Michael Gordin, the Rosengarten Professor of Modern and Contemporary History at Princeton, will serve as director of the Society of Fellows in the Liberal Arts, effective July 1.
The Society of Fellows in the Liberal Arts, created in 2000 by a gift from Charter Trustee Lloyd Cotsen, is an interdisciplinary community that seeks to bring innovative approaches to scholarship and education at Princeton. It offers outstanding young scholars who have recently received the Ph.D. the opportunity to enhance their teaching and research over a period of three years.
The Society includes Princeton faculty members who serve as faculty fellows and meet regularly with the Cotsen Fellows in the Joseph Henry House for formal and informal discussions, seminars, and lectures. The process of selecting the postdoctoral fellows involves faculty from throughout the liberal arts, and each year a class of four to five fellows is chosen from 700 to 1,200 applicants from across the globe.
Gordin will succeed Susan Stewart, the Avalon Foundation University Professor in the Humanities and Professor of English, who has directed the program for eight years.
"Susan Stewart's leadership of the Society these past eight years has been nothing short of breathtaking," Gordin said. "Together with Executive Director Mary Harper, who is retiring this year, she has deepened the tradition of a convivial scholarly community that represents the best of the liberal arts. It is an honor and a great privilege to assume the directorship of the Society of Fellows. The fellows I have met and the seminars I have attended over the years have been some of the great highlights of my own time at Princeton."
Stewart said: "Those of us in the Society feel so fortunate that Michael Gordin has been appointed as the new director. Michael's experience as the founding director of the Fung Global Fellows Program, his pathbreaking interdisciplinary research, and, above all, his generosity, energy and kindness will light the way forward."

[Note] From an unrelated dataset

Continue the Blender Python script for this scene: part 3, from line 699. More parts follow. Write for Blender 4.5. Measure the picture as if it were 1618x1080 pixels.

Gordin came to Princeton in 2003 after earning his A.B. and Ph.D. from Harvard University, where he was a member of the Harvard Society of Fellows from 2001 to 2003. At Princeton, Gordin's work has focused on the history of nuclear weapons. He is currently working on a project about the intersecting histories of Albert Einstein and the city of Prague. His undergraduate lectures include the history of modern science from 1700 to 1970 and the history of contemporary science from 1970 to the present. He teaches undergraduate seminars on the history of pseudoscience, nuclear history and the Soviet science system, and graduate seminars on global science and on biography.
Gordin is the author or co-author of six books. In addition to writing about the atomic bomb, he has tackled the Cold War as well as the story of Dmitrii Mendeleev, the Russian scientist credited with formulating the periodic table of elements. Gordin's most recent book, "Scientific Babel: How Science Was Done Before and After Global English," was published in 2015.
In 2011, he was awarded a National Endowment for the Humanities Fellowship and was named a Guggenheim Fellow. At Princeton, Gordin was named the recipient of the Graduate Mentoring Award by the McGraw Center for Teaching and Learning in 2011 and was the inaugural director of the Fung Global Fellows Program, which is overseen by the Princeton Institute for International and Regional Studies.